### [REQUIREMENTS]
Repeat all the material exactly; pictures stay out of your copy.

### [RAW DATA]

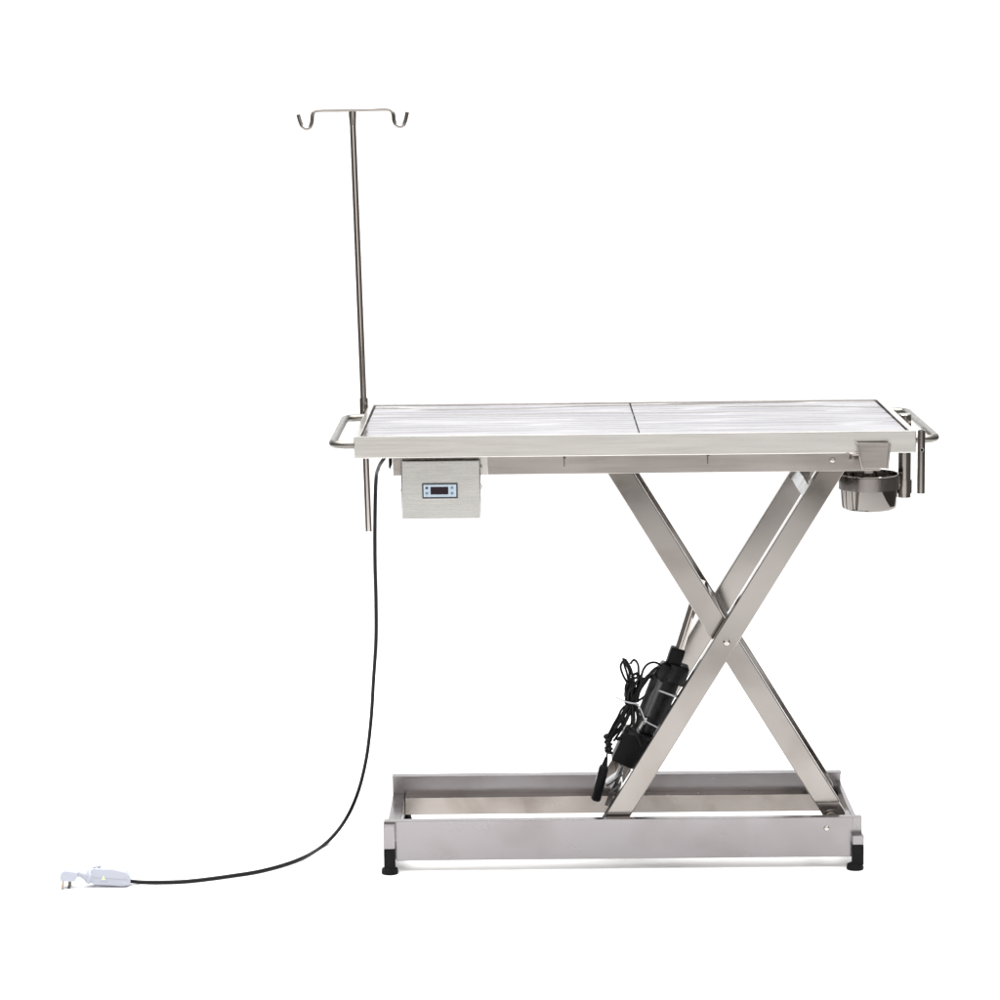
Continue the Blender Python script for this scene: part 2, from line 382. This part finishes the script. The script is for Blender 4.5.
# ------------------------------------------------------------------ cable bundle on the actuator
B = thing('cable_bundle', 'looped bundle of thin black cables bound with a white tie beside the motor', 'cable', (-0.0158, 0.2550, 0.2067))
cabs = [[(-0.0102, 0.2350, 0.3895), (-0.0199, 0.2367, 0.4069), (-0.0251, 0.2383, 0.4267), (-0.0171, 0.2400, 0.4389), (-0.0085, 0.2417, 0.4259), (0.0001, 0.2433, 0.4077), (0.0051, 0.2450, 0.3972)],
        [(-0.0036, 0.2400, 0.4312), (0.0052, 0.2425, 0.4402), (0.0139, 0.2450, 0.4300), (0.0156, 0.2475, 0.4117), (0.0152, 0.2500, 0.3986)],
        [(-0.0172, 0.2380, 0.4438), (-0.0110, 0.2392, 0.4289), (-0.0049, 0.2403, 0.4110), (-0.0074, 0.2415, 0.3905), (-0.0124, 0.2427, 0.3726), (-0.0113, 0.2438, 0.3521), (-0.0088, 0.2450, 0.3367)],
        [(0.0214, 0.2500, 0.3998), (0.0279, 0.2550, 0.4176), (0.0405, 0.2600, 0.4285), (0.0556, 0.2650, 0.4286), (0.0694, 0.2700, 0.4203)],
        [(0.0173, 0.2450, 0.3668), (0.0250, 0.2500, 0.3884), (0.0402, 0.2550, 0.4048), (0.0528, 0.2600, 0.4163), (0.0667, 0.2650, 0.4201)],
        [(0.0069, 0.2350, 0.3438), (0.0133, 0.2369, 0.3661), (0.0233, 0.2387, 0.3883), (0.0371, 0.2406, 0.4054), (0.0508, 0.2425, 0.4036), (0.0545, 0.2444, 0.3893), (0.0446, 0.2462, 0.3687), (0.0298, 0.2481, 0.3558), (0.0125, 0.2500, 0.3429)],
        [(0.0096, 0.2400, 0.3439), (0.0173, 0.2450, 0.3693), (0.0300, 0.2500, 0.3908), (0.0426, 0.2550, 0.3972), (0.0552, 0.2600, 0.3935)],
        [(-0.0146, 0.2400, 0.4426), (-0.0036, 0.2410, 0.4234), (0.0013, 0.2420, 0.4055), (0.0000, 0.2430, 0.3876), (-0.0038, 0.2440, 0.3672), (-0.0026, 0.2450, 0.3391)],
        [(0.0049, 0.2400, 0.3958), (0.0011, 0.2400, 0.3782), (-0.0002, 0.2400, 0.3579), (0.0009, 0.2400, 0.3377)],
        [(0.0175, 0.2460, 0.3969), (0.0124, 0.2440, 0.3772), (0.0073, 0.2420, 0.3574), (0.0046, 0.2400, 0.3377)],
        [(-0.0016, 0.2320, 0.4026), (0.0072, 0.2336, 0.4103), (0.0146, 0.2352, 0.4018), (0.0072, 0.2368, 0.3838), (-0.0077, 0.2384, 0.3660), (-0.0090, 0.2400, 0.3429)],
        [(-0.0086, 0.2430, 0.3928), (-0.0144, 0.2420, 0.3753), (-0.0113, 0.2410, 0.3553), (-0.0048, 0.2400, 0.3403)],
        [(-0.0051, 0.2360, 0.3942), (0.0122, 0.2364, 0.4015), (0.0221, 0.2368, 0.3988), (0.0146, 0.2372, 0.3736), (0.0034, 0.2376, 0.3559), (-0.0004, 0.2380, 0.3382)],
        [(-0.0077, 0.2400, 0.3403), (-0.0226, 0.2410, 0.3276), (-0.0314, 0.2420, 0.3097), (-0.0414, 0.2430, 0.2918), (-0.0501, 0.2440, 0.2739), (-0.0576, 0.2450, 0.2585)],
        [(-0.0055, 0.2350, 0.3414), (-0.0179, 0.2370, 0.3183), (-0.0291, 0.2390, 0.2951), (-0.0415, 0.2410, 0.2770), (-0.0502, 0.2430, 0.2601), (-0.0552, 0.2450, 0.2457)],
        [(-0.0016, 0.2400, 0.3377), (-0.0090, 0.2425, 0.3119), (-0.0177, 0.2450, 0.2936), (-0.0326, 0.2475, 0.2780), (-0.0450, 0.2500, 0.2648)],
        [(-0.0002, 0.2430, 0.3396), (-0.0201, 0.2447, 0.3089), (-0.0239, 0.2465, 0.2857), (-0.0388, 0.2482, 0.2702), (-0.0513, 0.2500, 0.2521)],
        [(0.0008, 0.2380, 0.3381), (0.0031, 0.2373, 0.3130), (0.0042, 0.2365, 0.2903), (0.0115, 0.2358, 0.2676), (0.0213, 0.2350, 0.2423)],
        [(0.0072, 0.2430, 0.3369), (0.0121, 0.2460, 0.3109), (0.0109, 0.2490, 0.2873), (-0.0002, 0.2520, 0.2715), (-0.0126, 0.2550, 0.2633)],
        [(0.0037, 0.2500, 0.3354), (-0.0125, 0.2517, 0.2971), (-0.0325, 0.2533, 0.2639), (-0.0412, 0.2550, 0.2508)],
        [(-0.0026, 0.2460, 0.3364), (-0.0003, 0.2470, 0.3006), (-0.0078, 0.2480, 0.2801), (-0.0227, 0.2490, 0.2648), (-0.0351, 0.2500, 0.2545)]]
thick = [[(-0.0073, 0.2470, 0.3868), (-0.0111, 0.2470, 0.3666), (-0.0062, 0.2470, 0.3463), (-0.0088, 0.2470, 0.3261)],
        [(0.0028, 0.2500, 0.3936), (0.0064, 0.2490, 0.3711), (0.0012, 0.2480, 0.3460), (0.0023, 0.2470, 0.3260)],
        [(-0.0021, 0.2520, 0.3933), (-0.0047, 0.2510, 0.3657), (-0.0024, 0.2500, 0.3456)],
        [(-0.0099, 0.2500, 0.3305), (-0.0299, 0.2500, 0.3002), (-0.0450, 0.2500, 0.2724), (-0.0575, 0.2500, 0.2547)],
        [(-0.0036, 0.2520, 0.3325), (-0.0125, 0.2520, 0.3047), (-0.0350, 0.2520, 0.2718), (-0.0512, 0.2520, 0.2542)]]
tie1 = [(-0.0366, 0.2250, 0.3586), (-0.0267, 0.2250, 0.3545), (-0.0157, 0.2250, 0.3488), (-0.0009, 0.2250, 0.3449), (0.0115, 0.2250, 0.3430), (0.0149, 0.2500, 0.3328), (0.0055, 0.2620, 0.3352), (-0.0119, 0.2620, 0.3430), (-0.0165, 0.2350, 0.3478)]
tie2 = [(0.0103, 0.2280, 0.3416), (0.0179, 0.2324, 0.3316), (0.0242, 0.2368, 0.3154), (0.0305, 0.2412, 0.3004), (0.0443, 0.2456, 0.2903), (0.0606, 0.2500, 0.2808)]
conn = [(-0.0552, 0.2500, 0.2656), (-0.0540, 0.2500, 0.2503), (-0.0524, 0.2500, 0.2350), (-0.0524, 0.2500, 0.2261)]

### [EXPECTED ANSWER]
Continue the Blender Python script for this scene: part 2, from line 382. This part finishes the script. The script is for Blender 4.5.
# ------------------------------------------------------------------ cable bundle on the actuator
B = thing('cable_bundle', 'looped bundle of thin black cables bound with a white tie beside the motor', 'cable', (-0.0158, 0.2550, 0.2067))
cabs = [[(-0.0102, 0.2350, 0.3895), (-0.0199, 0.2367, 0.4069), (-0.0251, 0.2383, 0.4267), (-0.0171, 0.2400, 0.4389), (-0.0085, 0.2417, 0.4259), (0.0001, 0.2433, 0.4077), (0.0051, 0.2450, 0.3972)],
        [(-0.0036, 0.2400, 0.4312), (0.0052, 0.2425, 0.4402), (0.0139, 0.2450, 0.4300), (0.0156, 0.2475, 0.4117), (0.0152, 0.2500, 0.3986)],
        [(-0.0172, 0.2380, 0.4438), (-0.0110, 0.2392, 0.4289), (-0.0049, 0.2403, 0.4110), (-0.0074, 0.2415, 0.3905), (-0.0124, 0.2427, 0.3726), (-0.0113, 0.2438, 0.3521), (-0.0088, 0.2450, 0.3367)],
        [(0.0214, 0.2500, 0.3998), (0.0279, 0.2550, 0.4176), (0.0405, 0.2600, 0.4285), (0.0556, 0.2650, 0.4286), (0.0694, 0.2700, 0.4203)],
        [(0.0173, 0.2450, 0.3668), (0.0250, 0.2500, 0.3884), (0.0402, 0.2550, 0.4048), (0.0528, 0.2600, 0.4163), (0.0667, 0.2650, 0.4201)],
        [(0.0069, 0.2350, 0.3438), (0.0133, 0.2369, 0.3661), (0.0233, 0.2387, 0.3883), (0.0371, 0.2406, 0.4054), (0.0508, 0.2425, 0.4036), (0.0545, 0.2444, 0.3893), (0.0446, 0.2462, 0.3687), (0.0298, 0.2481, 0.3558), (0.0125, 0.2500, 0.3429)],
        [(0.0096, 0.2400, 0.3439), (0.0173, 0.2450, 0.3693), (0.0300, 0.2500, 0.3908), (0.0426, 0.2550, 0.3972), (0.0552, 0.2600, 0.3935)],
        [(-0.0146, 0.2400, 0.4426), (-0.0036, 0.2410, 0.4234), (0.0013, 0.2420, 0.4055), (0.0000, 0.2430, 0.3876), (-0.0038, 0.2440, 0.3672), (-0.0026, 0.2450, 0.3391)],
        [(0.0049, 0.2400, 0.3958), (0.0011, 0.2400, 0.3782), (-0.0002, 0.2400, 0.3579), (0.0009, 0.2400, 0.3377)],
        [(0.0175, 0.2460, 0.3969), (0.0124, 0.2440, 0.3772), (0.0073, 0.2420, 0.3574), (0.0046, 0.2400, 0.3377)],
        [(-0.0016, 0.2320, 0.4026), (0.0072, 0.2336, 0.4103), (0.0146, 0.2352, 0.4018), (0.0072, 0.2368, 0.3838), (-0.0077, 0.2384, 0.3660), (-0.0090, 0.2400, 0.3429)],
        [(-0.0086, 0.2430, 0.3928), (-0.0144, 0.2420, 0.3753), (-0.0113, 0.2410, 0.3553), (-0.0048, 0.2400, 0.3403)],
        [(-0.0051, 0.2360, 0.3942), (0.0122, 0.2364, 0.4015), (0.0221, 0.2368, 0.3988), (0.0146, 0.2372, 0.3736), (0.0034, 0.2376, 0.3559), (-0.0004, 0.2380, 0.3382)],
        [(-0.0077, 0.2400, 0.3403), (-0.0226, 0.2410, 0.3276), (-0.0314, 0.2420, 0.3097), (-0.0414, 0.2430, 0.2918), (-0.0501, 0.2440, 0.2739), (-0.0576, 0.2450, 0.2585)],
        [(-0.0055, 0.2350, 0.3414), (-0.0179, 0.2370, 0.3183), (-0.0291, 0.2390, 0.2951), (-0.0415, 0.2410, 0.2770), (-0.0502, 0.2430, 0.2601), (-0.0552, 0.2450, 0.2457)],
        [(-0.0016, 0.2400, 0.3377), (-0.0090, 0.2425, 0.3119), (-0.0177, 0.2450, 0.2936), (-0.0326, 0.2475, 0.2780), (-0.0450, 0.2500, 0.2648)],
        [(-0.0002, 0.2430, 0.3396), (-0.0201, 0.2447, 0.3089), (-0.0239, 0.2465, 0.2857), (-0.0388, 0.2482, 0.2702), (-0.0513, 0.2500, 0.2521)],
        [(0.0008, 0.2380, 0.3381), (0.0031, 0.2373, 0.3130), (0.0042, 0.2365, 0.2903), (0.0115, 0.2358, 0.2676), (0.0213, 0.2350, 0.2423)],
        [(0.0072, 0.2430, 0.3369), (0.0121, 0.2460, 0.3109), (0.0109, 0.2490, 0.2873), (-0.0002, 0.2520, 0.2715), (-0.0126, 0.2550, 0.2633)],
        [(0.0037, 0.2500, 0.3354), (-0.0125, 0.2517, 0.2971), (-0.0325, 0.2533, 0.2639), (-0.0412, 0.2550, 0.2508)],
        [(-0.0026, 0.2460, 0.3364), (-0.0003, 0.2470, 0.3006), (-0.0078, 0.2480, 0.2801), (-0.0227, 0.2490, 0.2648), (-0.0351, 0.2500, 0.2545)]]
thick = [[(-0.0073, 0.2470, 0.3868), (-0.0111, 0.2470, 0.3666), (-0.0062, 0.2470, 0.3463), (-0.0088, 0.2470, 0.3261)],
        [(0.0028, 0.2500, 0.3936), (0.0064, 0.2490, 0.3711), (0.0012, 0.2480, 0.3460), (0.0023, 0.2470, 0.3260)],
        [(-0.0021, 0.2520, 0.3933), (-0.0047, 0.2510, 0.3657), (-0.0024, 0.2500, 0.3456)],
        [(-0.0099, 0.2500, 0.3305), (-0.0299, 0.2500, 0.3002), (-0.0450, 0.2500, 0.2724), (-0.0575, 0.2500, 0.2547)],
        [(-0.0036, 0.2520, 0.3325), (-0.0125, 0.2520, 0.3047), (-0.0350, 0.2520, 0.2718), (-0.0512, 0.2520, 0.2542)]]
tie1 = [(-0.0366, 0.2250, 0.3586), (-0.0267, 0.2250, 0.3545), (-0.0157, 0.2250, 0.3488), (-0.0009, 0.2250, 0.3449), (0.0115, 0.2250, 0.3430), (0.0149, 0.2500, 0.3328), (0.0055, 0.2620, 0.3352), (-0.0119, 0.2620, 0.3430), (-0.0165, 0.2350, 0.3478)]
tie2 = [(0.0103, 0.2280, 0.3416), (0.0179, 0.2324, 0.3316), (0.0242, 0.2368, 0.3154), (0.0305, 0.2412, 0.3004), (0.0443, 0.2456, 0.2903), (0.0606, 0.2500, 0.2808)]
conn = [(-0.0552, 0.2500, 0.2656), (-0.0540, 0.2500, 0.2503), (-0.0524, 0.2500, 0.2350), (-0.0524, 0.2500, 0.2261)]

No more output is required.